** begin Exercise material **

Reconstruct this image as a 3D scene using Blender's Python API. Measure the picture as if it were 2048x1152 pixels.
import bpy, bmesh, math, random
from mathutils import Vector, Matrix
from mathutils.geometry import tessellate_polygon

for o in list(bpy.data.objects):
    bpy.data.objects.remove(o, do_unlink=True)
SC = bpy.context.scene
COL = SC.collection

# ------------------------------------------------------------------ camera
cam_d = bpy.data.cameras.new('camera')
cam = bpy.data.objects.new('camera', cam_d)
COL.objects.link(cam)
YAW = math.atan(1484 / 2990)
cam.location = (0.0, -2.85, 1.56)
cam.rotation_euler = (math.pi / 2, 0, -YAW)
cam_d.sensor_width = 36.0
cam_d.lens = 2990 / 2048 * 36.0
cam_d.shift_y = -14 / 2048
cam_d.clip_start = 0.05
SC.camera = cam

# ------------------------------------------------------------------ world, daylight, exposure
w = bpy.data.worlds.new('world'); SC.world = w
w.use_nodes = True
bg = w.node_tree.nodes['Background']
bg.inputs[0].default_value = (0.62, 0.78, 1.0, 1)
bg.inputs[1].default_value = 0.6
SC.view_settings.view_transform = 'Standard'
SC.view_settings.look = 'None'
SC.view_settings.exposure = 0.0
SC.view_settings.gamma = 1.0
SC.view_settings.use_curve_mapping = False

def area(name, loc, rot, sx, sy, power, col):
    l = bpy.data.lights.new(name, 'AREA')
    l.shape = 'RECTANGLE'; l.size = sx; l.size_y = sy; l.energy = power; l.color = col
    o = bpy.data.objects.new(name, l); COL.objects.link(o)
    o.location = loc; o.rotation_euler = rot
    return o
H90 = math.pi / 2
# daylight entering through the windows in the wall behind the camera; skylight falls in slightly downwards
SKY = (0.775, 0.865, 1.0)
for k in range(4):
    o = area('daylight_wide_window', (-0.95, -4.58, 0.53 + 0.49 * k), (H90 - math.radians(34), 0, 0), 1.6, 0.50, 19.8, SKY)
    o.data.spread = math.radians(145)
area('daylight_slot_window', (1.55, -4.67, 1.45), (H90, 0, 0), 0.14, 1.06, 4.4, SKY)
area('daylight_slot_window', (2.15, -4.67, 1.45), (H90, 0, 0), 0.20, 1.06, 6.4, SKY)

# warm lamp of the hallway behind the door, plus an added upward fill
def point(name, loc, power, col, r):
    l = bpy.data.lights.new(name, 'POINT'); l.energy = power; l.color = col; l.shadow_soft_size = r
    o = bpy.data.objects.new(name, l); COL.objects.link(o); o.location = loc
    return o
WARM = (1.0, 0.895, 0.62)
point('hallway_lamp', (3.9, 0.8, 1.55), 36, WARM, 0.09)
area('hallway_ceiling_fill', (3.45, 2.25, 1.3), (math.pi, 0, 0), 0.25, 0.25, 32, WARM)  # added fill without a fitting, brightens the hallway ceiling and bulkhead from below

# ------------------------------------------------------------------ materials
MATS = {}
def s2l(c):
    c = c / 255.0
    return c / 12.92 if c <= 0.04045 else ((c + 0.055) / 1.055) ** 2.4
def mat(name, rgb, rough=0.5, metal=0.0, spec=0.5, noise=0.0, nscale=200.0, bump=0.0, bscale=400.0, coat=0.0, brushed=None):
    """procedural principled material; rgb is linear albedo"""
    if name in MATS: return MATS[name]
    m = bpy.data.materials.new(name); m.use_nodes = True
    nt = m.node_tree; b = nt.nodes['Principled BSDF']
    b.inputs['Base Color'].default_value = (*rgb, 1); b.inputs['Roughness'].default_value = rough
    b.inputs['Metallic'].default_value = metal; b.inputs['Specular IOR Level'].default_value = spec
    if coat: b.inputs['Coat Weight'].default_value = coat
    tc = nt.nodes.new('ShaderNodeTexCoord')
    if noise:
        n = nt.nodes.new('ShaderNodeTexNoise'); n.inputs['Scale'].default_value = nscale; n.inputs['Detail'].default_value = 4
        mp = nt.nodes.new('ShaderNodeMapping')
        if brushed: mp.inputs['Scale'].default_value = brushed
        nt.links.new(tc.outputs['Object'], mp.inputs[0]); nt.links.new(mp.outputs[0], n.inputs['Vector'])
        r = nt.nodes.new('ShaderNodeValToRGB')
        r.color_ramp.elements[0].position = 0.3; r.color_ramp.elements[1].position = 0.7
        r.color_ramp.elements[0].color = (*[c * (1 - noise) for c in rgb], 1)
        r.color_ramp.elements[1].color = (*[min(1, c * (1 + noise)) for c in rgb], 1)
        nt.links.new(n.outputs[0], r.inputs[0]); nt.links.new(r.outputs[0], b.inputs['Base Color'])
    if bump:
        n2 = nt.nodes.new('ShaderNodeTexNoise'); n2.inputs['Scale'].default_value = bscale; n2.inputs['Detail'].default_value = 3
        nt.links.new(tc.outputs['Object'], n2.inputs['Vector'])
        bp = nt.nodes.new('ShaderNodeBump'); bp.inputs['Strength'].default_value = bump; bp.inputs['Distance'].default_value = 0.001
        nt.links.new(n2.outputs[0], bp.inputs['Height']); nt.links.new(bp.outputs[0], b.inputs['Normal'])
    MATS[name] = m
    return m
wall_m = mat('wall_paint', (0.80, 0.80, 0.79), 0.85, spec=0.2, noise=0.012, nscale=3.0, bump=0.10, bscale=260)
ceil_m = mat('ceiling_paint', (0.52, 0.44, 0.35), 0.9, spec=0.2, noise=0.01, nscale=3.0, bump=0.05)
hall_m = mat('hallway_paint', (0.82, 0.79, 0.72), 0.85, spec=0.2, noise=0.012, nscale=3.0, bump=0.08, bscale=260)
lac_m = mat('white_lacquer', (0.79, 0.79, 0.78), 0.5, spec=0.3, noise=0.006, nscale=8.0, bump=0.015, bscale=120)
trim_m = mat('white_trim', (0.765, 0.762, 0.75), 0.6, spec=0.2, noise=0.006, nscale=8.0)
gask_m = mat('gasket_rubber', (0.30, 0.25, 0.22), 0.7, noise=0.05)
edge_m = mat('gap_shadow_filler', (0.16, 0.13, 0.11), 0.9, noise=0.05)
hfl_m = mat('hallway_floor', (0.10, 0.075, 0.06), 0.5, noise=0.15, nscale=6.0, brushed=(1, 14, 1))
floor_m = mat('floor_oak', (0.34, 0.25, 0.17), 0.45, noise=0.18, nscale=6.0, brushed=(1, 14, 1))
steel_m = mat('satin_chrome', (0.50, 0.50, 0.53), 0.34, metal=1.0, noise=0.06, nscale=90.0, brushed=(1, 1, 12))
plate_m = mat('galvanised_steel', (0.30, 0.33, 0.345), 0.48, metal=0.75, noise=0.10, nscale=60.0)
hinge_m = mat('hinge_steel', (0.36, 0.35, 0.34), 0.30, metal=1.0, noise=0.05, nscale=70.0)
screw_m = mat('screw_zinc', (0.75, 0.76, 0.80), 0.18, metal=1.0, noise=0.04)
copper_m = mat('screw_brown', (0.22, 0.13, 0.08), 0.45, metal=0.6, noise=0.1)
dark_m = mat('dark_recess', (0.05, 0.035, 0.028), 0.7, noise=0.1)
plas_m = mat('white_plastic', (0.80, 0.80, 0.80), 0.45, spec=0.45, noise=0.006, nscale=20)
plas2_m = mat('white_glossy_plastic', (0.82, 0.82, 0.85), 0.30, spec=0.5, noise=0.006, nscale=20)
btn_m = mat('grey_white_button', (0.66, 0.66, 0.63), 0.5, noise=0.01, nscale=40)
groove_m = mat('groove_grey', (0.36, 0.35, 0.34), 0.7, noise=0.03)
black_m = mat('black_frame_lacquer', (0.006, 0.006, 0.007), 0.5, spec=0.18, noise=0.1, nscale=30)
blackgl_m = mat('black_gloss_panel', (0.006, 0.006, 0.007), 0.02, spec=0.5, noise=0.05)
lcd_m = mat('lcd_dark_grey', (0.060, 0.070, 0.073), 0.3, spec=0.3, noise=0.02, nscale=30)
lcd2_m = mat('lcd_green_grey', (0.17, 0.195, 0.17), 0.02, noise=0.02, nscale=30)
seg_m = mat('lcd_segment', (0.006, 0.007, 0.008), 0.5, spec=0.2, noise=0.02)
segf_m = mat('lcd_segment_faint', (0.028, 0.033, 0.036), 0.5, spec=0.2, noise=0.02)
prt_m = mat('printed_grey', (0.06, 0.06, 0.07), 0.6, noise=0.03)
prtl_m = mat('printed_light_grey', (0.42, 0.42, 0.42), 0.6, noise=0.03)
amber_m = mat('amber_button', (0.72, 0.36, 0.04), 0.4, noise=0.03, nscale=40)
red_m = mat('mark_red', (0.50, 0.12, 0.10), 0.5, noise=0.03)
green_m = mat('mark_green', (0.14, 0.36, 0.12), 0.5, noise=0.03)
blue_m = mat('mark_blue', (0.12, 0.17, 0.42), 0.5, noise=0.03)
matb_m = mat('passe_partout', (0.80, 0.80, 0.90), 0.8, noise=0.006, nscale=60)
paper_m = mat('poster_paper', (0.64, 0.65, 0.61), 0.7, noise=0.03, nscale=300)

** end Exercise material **
** begin Exercise material **

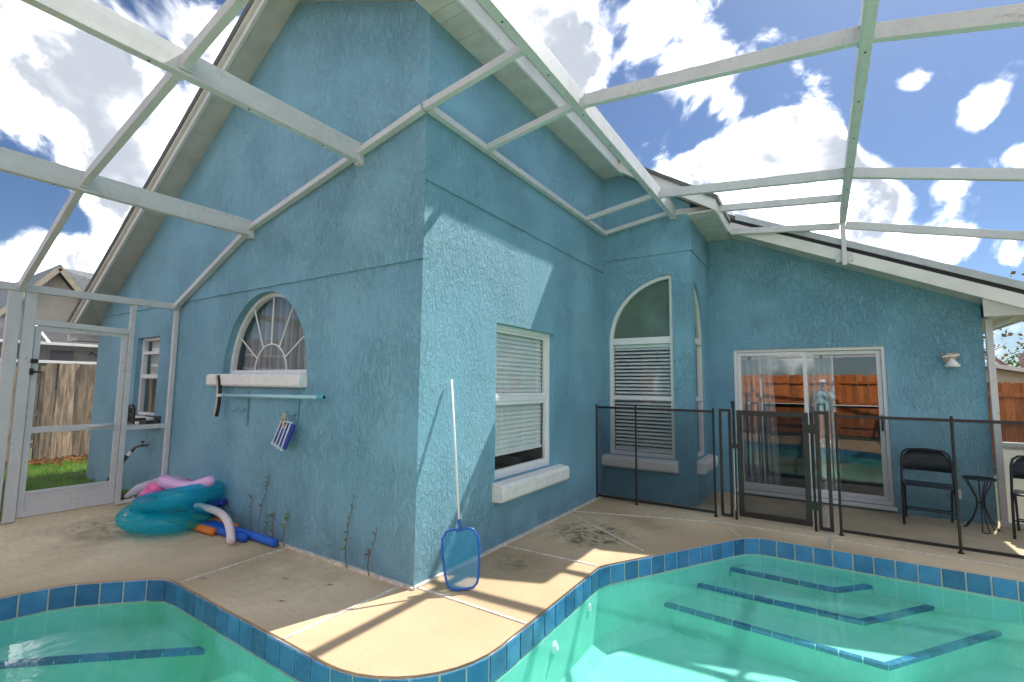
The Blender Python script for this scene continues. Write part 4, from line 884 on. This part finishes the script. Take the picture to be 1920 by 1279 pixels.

** end Exercise material **

[What you have to do]
Extract exactly and only the span of lines that begins at the line containing "Reconstruct this image" and ends at the line containing "SC.view_settings.use_curve_mapping = False".

[Complete response]
Reconstruct this image as a 3D scene using Blender's Python API. Measure the picture as if it were 2048x1152 pixels.
import bpy, bmesh, math, random
from mathutils import Vector, Matrix
from mathutils.geometry import tessellate_polygon

for o in list(bpy.data.objects):
    bpy.data.objects.remove(o, do_unlink=True)
SC = bpy.context.scene
COL = SC.collection

# ------------------------------------------------------------------ camera
cam_d = bpy.data.cameras.new('camera')
cam = bpy.data.objects.new('camera', cam_d)
COL.objects.link(cam)
YAW = math.atan(1484 / 2990)
cam.location = (0.0, -2.85, 1.56)
cam.rotation_euler = (math.pi / 2, 0, -YAW)
cam_d.sensor_width = 36.0
cam_d.lens = 2990 / 2048 * 36.0
cam_d.shift_y = -14 / 2048
cam_d.clip_start = 0.05
SC.camera = cam

# ------------------------------------------------------------------ world, daylight, exposure
w = bpy.data.worlds.new('world'); SC.world = w
w.use_nodes = True
bg = w.node_tree.nodes['Background']
bg.inputs[0].default_value = (0.62, 0.78, 1.0, 1)
bg.inputs[1].default_value = 0.6
SC.view_settings.view_transform = 'Standard'
SC.view_settings.look = 'None'
SC.view_settings.exposure = 0.0
SC.view_settings.gamma = 1.0
SC.view_settings.use_curve_mapping = False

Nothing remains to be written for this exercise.